Histoire des Boué

 

 

 

JACQUES BOUÉ

 

Jacques était taillé à facettes.

 

L'une : Un travailleur acharné. Ingénieur, le premier de notre famille, il n'était que second dans l'agence bordelaise de Jeumont. Une vaste entreprise d'électricité industrielle, ou quelque chose comme ça.

 

Il espérait mieux car c'était lui qui menait cette importante agence, mais voilà, il y avait un directeur et ce directeur s'accrochait. Enfin, un jour, ses mérites ont été reconnus en haut lieu et on lui confie la direction de l'affaire. Le saura-t-il ? Je ne le pense pas. Il est déjà très malade ; dans un coma qui précède la mort. Plus jamais il ne retournera cours Tournon où était situé son bureau.

 

Une autre facette ? Son humour (parfois un peu graveleux diront les méchantes langues).

 

A cette époque, le Tout-Bordeaux ne pensais que revues. Ecrites souvent par oncle Abel, elles étaient interprétées par les amateurs du "meilleur monde". Elles se jouaient salle Franklin (rue Vauban), dans un petit théâtre qui appartenait à ma tante Seignouret, ou à l'Alhambra de Bordeaux et faisaient, chaque fois, salles combles.

 

Les répétitions se déroulaient dans le mystère (assez relatif) et la joie la plus débridée, dans les salons du splendide hôtel de Madame Prom, 25 cours de Verdun.

 

Le gag qui se répétait chaque fois sous une forme nouvelle et sans lequel la revue aurait été un bide était la prestation de Jacques Boué.
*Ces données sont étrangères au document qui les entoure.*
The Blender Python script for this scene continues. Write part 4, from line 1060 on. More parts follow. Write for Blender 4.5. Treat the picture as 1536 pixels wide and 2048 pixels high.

Toujours déguisé en bébé : une fois, il arrivait, les bras, les jambes et la tête dégoulinant d'un landau trop petit, poussé par un gros bonhomme velu, habillé en nurse grotesque (... Mais oui, cette nurse là était papa). Une autre année, faisant scandale, aux premiers rangs des fauteuils d'orchestre, en vidant goulûment un biberon rempli de vin. Aussi, poussant un rot bruyant sur les genoux d'une bordelaise, la plus belle du moment, exigeant qu'elle change ses couches : Inénarrable ! Le plus angoissant, ce fut la séance où il est apparu, accroché par des ficelles au cintre du théâtre, quels risques il avait pris ce jour là pour plaire à son public.

 

Tous les ans, il fallait trouver une nouvelle idée, mais il n'en manquait pas le bougre pour amuser.

 

Une autre facette ? La dernière parmi bien d'autres : L'amour qu'il avait pour sa famille, sa mère, son épouse et ses enfants. Le moindre problème, le moindre bobo le révoltait et il n'avait de cesse qu'il y soit porté remède.

 

Le 21 mai 1945, Jacques Boué est décédé à Bordeaux, en son domicile 7 rue de Cheverus.

 

Nous avons tous ressenti avec une peine immense sa mort prématurée.